• [TO DO]
Answer with nothing but a number: how many lines include the word "scene"?
━━━ GIVEN INFORMATION
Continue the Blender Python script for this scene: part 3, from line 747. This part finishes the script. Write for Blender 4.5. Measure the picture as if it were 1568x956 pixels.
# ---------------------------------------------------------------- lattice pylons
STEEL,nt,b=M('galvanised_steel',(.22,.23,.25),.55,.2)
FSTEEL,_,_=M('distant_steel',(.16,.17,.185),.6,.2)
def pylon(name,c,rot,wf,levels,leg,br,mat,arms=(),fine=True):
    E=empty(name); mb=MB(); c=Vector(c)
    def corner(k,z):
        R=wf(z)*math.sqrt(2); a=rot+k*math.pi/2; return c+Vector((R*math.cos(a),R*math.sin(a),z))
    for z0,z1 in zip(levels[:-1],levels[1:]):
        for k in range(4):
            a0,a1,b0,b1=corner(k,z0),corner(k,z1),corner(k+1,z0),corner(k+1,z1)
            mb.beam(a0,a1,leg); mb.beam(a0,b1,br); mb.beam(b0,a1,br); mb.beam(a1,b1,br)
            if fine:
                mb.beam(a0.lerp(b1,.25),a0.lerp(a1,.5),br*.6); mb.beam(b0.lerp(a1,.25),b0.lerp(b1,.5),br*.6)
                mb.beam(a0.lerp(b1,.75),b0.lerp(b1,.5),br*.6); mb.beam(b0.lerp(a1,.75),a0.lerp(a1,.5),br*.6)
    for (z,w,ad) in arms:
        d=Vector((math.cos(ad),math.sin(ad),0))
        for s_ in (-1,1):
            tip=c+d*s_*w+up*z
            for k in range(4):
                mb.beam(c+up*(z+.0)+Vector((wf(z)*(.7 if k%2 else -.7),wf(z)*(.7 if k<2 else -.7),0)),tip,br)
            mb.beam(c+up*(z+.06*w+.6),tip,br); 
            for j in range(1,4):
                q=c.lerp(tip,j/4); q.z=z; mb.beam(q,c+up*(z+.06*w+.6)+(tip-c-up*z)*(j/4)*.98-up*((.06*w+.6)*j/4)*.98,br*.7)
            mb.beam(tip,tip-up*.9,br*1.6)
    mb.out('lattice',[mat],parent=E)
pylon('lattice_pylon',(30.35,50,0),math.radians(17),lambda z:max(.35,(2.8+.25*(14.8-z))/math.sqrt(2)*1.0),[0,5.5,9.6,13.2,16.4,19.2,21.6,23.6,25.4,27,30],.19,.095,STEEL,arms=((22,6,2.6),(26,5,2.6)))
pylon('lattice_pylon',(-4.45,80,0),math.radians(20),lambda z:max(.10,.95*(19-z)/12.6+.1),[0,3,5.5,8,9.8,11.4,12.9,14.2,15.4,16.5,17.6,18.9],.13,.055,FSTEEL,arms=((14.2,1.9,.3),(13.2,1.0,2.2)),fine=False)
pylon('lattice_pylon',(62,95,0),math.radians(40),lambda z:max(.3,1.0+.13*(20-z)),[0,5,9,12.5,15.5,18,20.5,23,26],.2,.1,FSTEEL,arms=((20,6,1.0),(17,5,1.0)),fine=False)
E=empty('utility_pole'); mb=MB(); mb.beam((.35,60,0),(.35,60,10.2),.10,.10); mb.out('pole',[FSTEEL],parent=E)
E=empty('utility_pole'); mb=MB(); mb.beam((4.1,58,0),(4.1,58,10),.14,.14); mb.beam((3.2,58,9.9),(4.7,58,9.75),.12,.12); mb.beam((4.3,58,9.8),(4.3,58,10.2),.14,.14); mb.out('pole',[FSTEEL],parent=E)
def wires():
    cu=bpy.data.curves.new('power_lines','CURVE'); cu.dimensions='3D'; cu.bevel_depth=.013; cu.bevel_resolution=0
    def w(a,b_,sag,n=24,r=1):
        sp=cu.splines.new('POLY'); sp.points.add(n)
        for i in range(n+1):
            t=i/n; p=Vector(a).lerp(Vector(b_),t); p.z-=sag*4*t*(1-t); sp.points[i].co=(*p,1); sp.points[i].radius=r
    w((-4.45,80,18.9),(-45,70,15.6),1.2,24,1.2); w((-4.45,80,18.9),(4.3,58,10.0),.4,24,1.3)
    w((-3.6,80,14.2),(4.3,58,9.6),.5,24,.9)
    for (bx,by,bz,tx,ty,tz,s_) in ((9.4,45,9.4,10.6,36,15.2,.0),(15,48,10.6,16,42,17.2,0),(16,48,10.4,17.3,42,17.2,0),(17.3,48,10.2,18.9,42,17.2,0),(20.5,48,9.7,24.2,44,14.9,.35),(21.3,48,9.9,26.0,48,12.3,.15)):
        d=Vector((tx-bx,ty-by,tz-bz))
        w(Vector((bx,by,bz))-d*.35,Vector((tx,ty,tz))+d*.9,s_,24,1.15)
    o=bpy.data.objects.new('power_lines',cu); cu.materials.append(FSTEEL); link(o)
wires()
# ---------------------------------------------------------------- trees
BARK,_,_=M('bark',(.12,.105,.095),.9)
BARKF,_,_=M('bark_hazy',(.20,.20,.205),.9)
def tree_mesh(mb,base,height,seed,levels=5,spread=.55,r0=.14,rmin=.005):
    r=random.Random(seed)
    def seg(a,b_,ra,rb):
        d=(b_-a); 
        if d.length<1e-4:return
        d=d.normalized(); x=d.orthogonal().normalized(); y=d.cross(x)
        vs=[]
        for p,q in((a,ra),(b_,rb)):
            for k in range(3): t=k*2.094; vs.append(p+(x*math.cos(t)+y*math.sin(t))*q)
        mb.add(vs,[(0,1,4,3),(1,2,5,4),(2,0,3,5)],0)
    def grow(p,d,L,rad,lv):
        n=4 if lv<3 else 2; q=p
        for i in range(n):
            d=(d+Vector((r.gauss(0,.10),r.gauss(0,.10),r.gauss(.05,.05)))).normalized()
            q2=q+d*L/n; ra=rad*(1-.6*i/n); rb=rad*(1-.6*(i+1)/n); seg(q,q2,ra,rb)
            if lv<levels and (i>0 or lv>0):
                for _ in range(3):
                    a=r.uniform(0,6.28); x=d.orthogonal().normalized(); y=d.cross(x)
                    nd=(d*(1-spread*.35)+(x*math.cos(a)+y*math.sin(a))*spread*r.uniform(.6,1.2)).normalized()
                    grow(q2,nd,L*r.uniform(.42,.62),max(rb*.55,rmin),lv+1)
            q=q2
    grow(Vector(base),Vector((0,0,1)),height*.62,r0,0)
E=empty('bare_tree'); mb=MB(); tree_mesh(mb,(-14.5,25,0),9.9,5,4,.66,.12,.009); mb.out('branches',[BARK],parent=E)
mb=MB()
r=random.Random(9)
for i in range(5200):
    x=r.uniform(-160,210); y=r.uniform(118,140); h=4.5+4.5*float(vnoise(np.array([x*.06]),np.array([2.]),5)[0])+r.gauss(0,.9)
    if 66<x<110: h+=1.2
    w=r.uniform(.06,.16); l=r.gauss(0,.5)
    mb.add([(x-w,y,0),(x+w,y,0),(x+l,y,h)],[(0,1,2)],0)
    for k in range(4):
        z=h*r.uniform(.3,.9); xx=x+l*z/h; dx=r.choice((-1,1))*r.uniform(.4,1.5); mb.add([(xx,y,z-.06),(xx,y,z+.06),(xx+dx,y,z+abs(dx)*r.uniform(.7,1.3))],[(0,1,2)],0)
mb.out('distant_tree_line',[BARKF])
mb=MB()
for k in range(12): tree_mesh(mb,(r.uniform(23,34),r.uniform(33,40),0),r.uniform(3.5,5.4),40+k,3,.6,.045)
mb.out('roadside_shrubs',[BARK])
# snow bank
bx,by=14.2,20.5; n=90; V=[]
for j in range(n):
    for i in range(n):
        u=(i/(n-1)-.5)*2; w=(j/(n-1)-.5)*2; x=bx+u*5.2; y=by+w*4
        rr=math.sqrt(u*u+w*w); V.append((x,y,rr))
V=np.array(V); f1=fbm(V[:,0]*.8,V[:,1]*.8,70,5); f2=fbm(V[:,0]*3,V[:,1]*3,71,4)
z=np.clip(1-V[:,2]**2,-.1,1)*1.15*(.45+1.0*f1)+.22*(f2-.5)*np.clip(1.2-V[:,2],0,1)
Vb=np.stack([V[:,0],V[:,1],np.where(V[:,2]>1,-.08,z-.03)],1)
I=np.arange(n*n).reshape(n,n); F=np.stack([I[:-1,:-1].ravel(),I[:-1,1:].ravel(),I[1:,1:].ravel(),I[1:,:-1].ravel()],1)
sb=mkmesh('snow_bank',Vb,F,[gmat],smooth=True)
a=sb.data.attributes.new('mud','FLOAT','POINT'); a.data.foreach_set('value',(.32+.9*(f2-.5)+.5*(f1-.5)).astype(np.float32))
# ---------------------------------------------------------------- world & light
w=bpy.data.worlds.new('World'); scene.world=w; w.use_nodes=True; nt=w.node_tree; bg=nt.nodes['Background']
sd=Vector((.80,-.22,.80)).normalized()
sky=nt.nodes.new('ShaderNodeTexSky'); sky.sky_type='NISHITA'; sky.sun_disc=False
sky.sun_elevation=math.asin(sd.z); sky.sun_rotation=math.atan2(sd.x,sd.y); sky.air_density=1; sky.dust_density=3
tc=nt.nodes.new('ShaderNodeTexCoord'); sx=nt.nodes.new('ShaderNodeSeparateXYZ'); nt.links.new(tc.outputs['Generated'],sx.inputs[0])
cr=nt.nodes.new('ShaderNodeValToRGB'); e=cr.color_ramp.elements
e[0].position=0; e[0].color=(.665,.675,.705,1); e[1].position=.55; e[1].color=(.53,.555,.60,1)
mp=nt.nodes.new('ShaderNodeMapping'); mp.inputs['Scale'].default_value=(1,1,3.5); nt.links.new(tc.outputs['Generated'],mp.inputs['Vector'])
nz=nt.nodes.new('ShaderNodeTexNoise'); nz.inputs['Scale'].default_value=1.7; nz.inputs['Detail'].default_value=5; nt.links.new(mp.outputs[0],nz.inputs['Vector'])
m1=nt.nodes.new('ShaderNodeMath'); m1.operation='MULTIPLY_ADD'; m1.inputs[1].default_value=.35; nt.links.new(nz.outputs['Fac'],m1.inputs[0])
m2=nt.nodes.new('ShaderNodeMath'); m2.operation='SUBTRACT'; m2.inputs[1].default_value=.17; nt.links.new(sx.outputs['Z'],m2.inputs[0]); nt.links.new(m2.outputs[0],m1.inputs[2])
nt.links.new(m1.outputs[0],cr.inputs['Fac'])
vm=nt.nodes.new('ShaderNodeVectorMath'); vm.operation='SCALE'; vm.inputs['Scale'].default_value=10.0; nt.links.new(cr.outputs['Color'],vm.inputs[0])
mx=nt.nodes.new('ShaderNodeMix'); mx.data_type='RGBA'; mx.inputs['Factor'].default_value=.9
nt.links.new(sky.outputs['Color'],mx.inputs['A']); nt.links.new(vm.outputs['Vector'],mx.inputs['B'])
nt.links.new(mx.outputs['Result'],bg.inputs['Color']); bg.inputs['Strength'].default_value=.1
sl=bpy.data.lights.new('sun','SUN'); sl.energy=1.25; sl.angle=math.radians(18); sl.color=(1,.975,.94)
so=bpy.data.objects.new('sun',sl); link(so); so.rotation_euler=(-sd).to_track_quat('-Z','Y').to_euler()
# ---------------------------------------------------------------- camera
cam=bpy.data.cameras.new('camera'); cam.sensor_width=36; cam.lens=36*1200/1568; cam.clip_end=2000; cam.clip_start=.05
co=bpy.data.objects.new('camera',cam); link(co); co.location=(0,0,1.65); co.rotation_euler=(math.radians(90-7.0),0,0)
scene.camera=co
━━━━━━
• [OUTPUT BELOW]
3